The Court-Appointed Special Advocates for Children (CASA_ program is still looking to the community for donations to help support the volunteers of McDonough County.

The county board voted in October to approve a court fee for CASA funding. This fee went into effect on December 1, but CASA volunteers don’t plan to rely on these funds for several more months.

“It takes a while for it to actually be collected,” said Clairice Hetzler, Executive Director of the Advocacy Network for Children.

The Advocacy Network for Children oversees CASA in McDonough County along with similar programs in eight other counties in the area.

The CASA program started in McDonough County in July 2011 and has relied on grants and donations from community groups to support its 16 volunteers.

While county funding will be a beneficial source for the program, the new court fee may not be the solution to CASA’s financial need.

“We need to do our own fundraising to make [the program] self-supporting,” said Patricia Walton, an Associate Judge in the Ninth Judicial Circuit and supporter of the CASA program.

Judge Patricia Walton

“We need to be able to take care of our own program and our own children in McDonough County.”

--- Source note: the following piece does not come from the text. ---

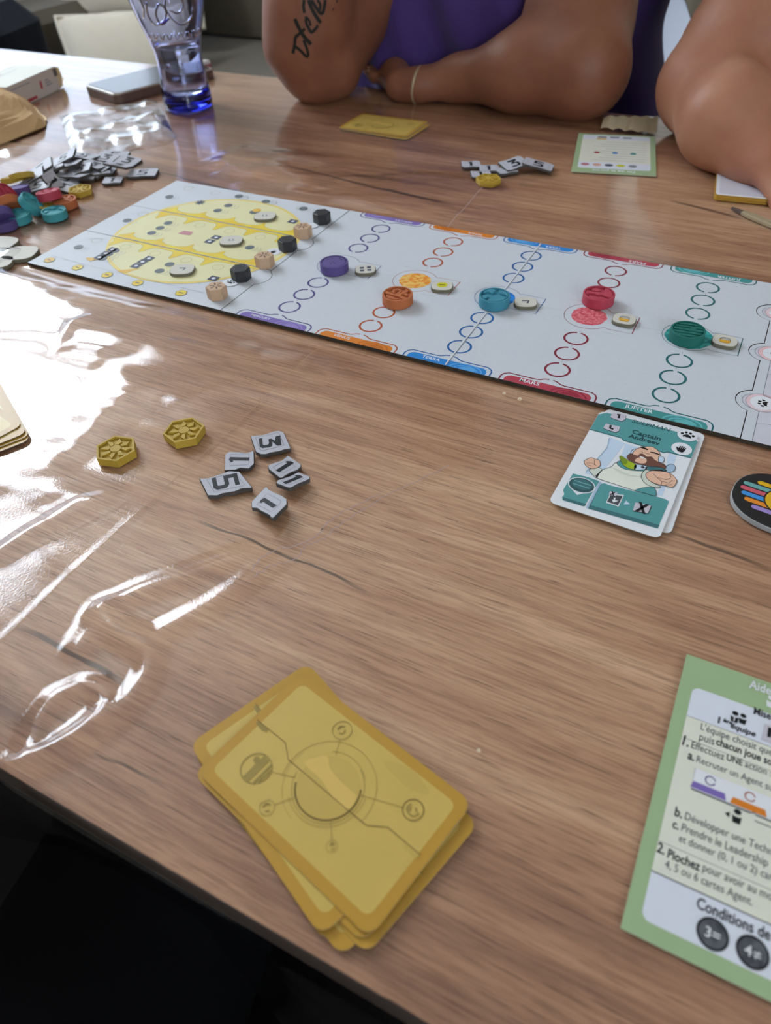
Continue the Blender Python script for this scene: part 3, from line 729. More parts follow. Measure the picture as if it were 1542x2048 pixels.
# gold hexagon sun tokens
goldt = mat('token_gold', (190, 158, 58), .6, .35, .06, 200, .25, 1500)
def sun_token(px, py, label, group, z=0., rot=(0, 0, 0), top=.005, rz=0.):
    q = at(px, py, z+top); o = empty('hexagon_sun_token', (q[0], q[1], ZB+z), 0); o.rotation_euler = (rot[0], rot[1], rz); tag(o, label, 'token', group)
    R = .0122; b = MB(); b.prism(ell((0, 0), R, R, 6), 0, .0036, goldt)
    def hx(r): return ell((0, 0), r, r, 6)
    A, B_ = hx(R), hx(R-.0013)
    b.add([(*p, .0036) for p in A]+[(*p, .005) for p in A]+[(*p, .005) for p in B_]+[(*p, .0037) for p in B_], [(i, (i+1) % 6, 6+(i+1) % 6, 6+i) for i in range(6)]+[(6+i, 6+(i+1) % 6, 12+(i+1) % 6, 12+i) for i in range(6)]+[(12+i, 12+(i+1) % 6, 18+(i+1) % 6, 18+i) for i in range(6)], goldt)
    b.build('hexagon_body', o)
    r = MB(); r.prism(ell((0, 0), .0031, .0031, 24), .0036, .0048, goldt, bottom=False)
    for i in range(8):
        a_ = i*pi/4+.2; T = lambda u, v: (u*cos(a_)-v*sin(a_), u*sin(a_)+v*cos(a_))
        r.prism([T(.0036, -.0006), T(.0062, -.0019), T(.0090, .0002), T(.0066, .0008), T(.0036, .0010)], .0036, .0048, goldt, bottom=False)
    r.build('raised_sun', o); return o
sun_token(232, 899, 'gold hexagonal sun token, left of the near pair, by the wrinkled plastic', 'near gold sun tokens', rz=.25)
sun_token(368, 862, 'gold hexagonal sun token, right of the near pair, closer to the board', 'near gold sun tokens', rz=-.3)
sun_token(977, 358, 'gold hexagonal sun token in front of the far number tiles', 'gold sun tokens', rz=.2)
# grey number tiles
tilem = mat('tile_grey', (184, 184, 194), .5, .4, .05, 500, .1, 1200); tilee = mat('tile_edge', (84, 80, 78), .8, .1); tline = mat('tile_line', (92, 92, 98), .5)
def seven(st):      # blocky digits as polygons, unit height 1, centred
    if st == '1': return [[(-.12, -.5), (.12, -.5), (.12, .5), (-.10, .5), (-.26, .36), (-.22, .25), (-.12, .30)]]
    if st == '5': return [[(-.34, .5), (.36, .5), (.36, .33), (-.14, .33), (-.14, .12), (.2, .12), (.38, .0), (.38, -.38), (.24, -.5), (-.36, -.5), (-.36, -.33), (.14, -.33), (.18, -.28), (.18, -.08), (.12, -.05), (-.34, -.05)]]
    if st == '3': return [[(-.36, .5), (.36, .5), (.36, .30), (.02, .10), (.30, .08), (.38, -.02), (.38, -.38), (.24, -.5), (-.36, -.5), (-.36, -.34), (.14, -.34), (.18, -.28), (.18, -.12), (.10, -.06), (-.22, -.06), (-.22, .08), (-.02, .22), (-.36, .30)]]
    if st == 'X': return [[(-.4, .5), (-.16, .5), (.4, -.5), (.16, -.5)], [(.16, .5), (.4, .5), (-.16, -.5), (-.4, -.5)]]
    return []
class Plane:
    """tilted local frame on which photo points are read"""
    def __init__(s, px, py, z, sx, sy):
        s.O = at(px, py, z); ex = Vector((1, 0, sx)).normalized(); n = Vector((-sx, -sy, 1)).normalized(); ey = n.cross(ex)
        s.ex, s.ey, s.n = ex, ey, n
    def __call__(s, px, py):
        v = ray(px, py); O = s.O; n = np.array(s.n); t = (O-CC)@n/(v@n); P = CC+v*t-O
        return (float(P@np.array(s.ex)), float(P@np.array(s.ey)))
    def matrix(s, dz=0):
        m = Matrix((s.ex, s.ey, s.n)).transposed().to_4x4(); m.translation = Vector(s.O)+Vector((0, 0, dz)); return m
def tile_from(pl, outline, inner, num, c, up, h, label, group, t=.0022):
    o = empty('number_tile', (0, 0, 0)); tag(o, label, 'tile', group)
    pts = [pl(*q) for q in outline]
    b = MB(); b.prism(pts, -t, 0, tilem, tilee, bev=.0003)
    zmin = min((pl.matrix() @ Vector((*p, -t))).z for p in pts)
    b.build('tile_body', o)
    r = MB(); r.line([pl(*q) for q in inner], .00022, .00008, tline, closed=True)
    cx, cy = pl(*c); ux, uy = pl(*up); a_ = atan2(uy-cy, ux-cx)-pi/2
    for pg in seven(num): r.poly([TM(cx, cy, a_)(u*h, v*h) for u, v in pg], .0001, ink)
    r.build('printed_number', o)
    o.matrix_world = pl.matrix(ZB+.0003-zmin); return o
kx, ky, kk = 480, 860, 150/1542
def K(*p): return [(kx+x*kk, ky+y*kk) for x, y in p]
g = 'near grey number tiles'
tile_from(Plane(541, 885, .0025, 0, 0), K((215, 150), (470, 130), (700, 55), (810, 40), (910, 80), (1050, 400), (1030, 420), (920, 430), (830, 465), (620, 500), (540, 530), (430, 530), (330, 480)),
          K((325, 185), (640, 125), (770, 80), (830, 130), (910, 350), (780, 380), (470, 460), (410, 430)), '3', K((625, 275))[0], K((830, 245))[0], .0125, 'large grey tile printed 3, farthest of the near cluster', g)
kx, ky, kk = 160, 800, 500/1542
tile_from(Plane(480, 925, .0025, 0, 0), K((895, 345), (920, 328), (990, 330), (1030, 335), (1075, 320), (1077, 400), (1045, 432), (990, 428), (960, 440), (892, 443)),
          K((930, 345), (1045, 340), (1045, 400), (1030, 410), (928, 412)), '1', K((985, 373))[0], K((940, 372))[0], .0115, 'small grey tile printed 1 tucked behind the tile printed 5', g)
tile_from(Plane(450, 968, .0030, 0, 0), K((738, 492), (790, 490), (870, 465), (920, 445), (985, 448), (1063, 545), (1060, 552), (1000, 555), (960, 572), (880, 585), (850, 598), (790, 597)),
          K((785, 500), (900, 470), (965, 468), (1020, 535), (900, 560), (830, 575)), '5', K((900, 510))[0], K((985, 490))[0], .0140, 'large grey tile printed 5, leftmost of the near cluster', g, .0026)
kx, ky, kk = 480, 860, 150/1542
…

CASA works with children and their non-offending family members to represent the best interest of the child in the court system.

Because Macomb no longer has a branch of the Department of Child and Family Services, Judge Walton said that the CASA program is an important part of the court system.

“CASA volunteers are the eyes and ears of the court,” said Judge Walton. “They have the opportunity to… provide a lot of information that perhaps a caseworker who is overloaded cannot. So it’s really critical to keeping children safe in our community.”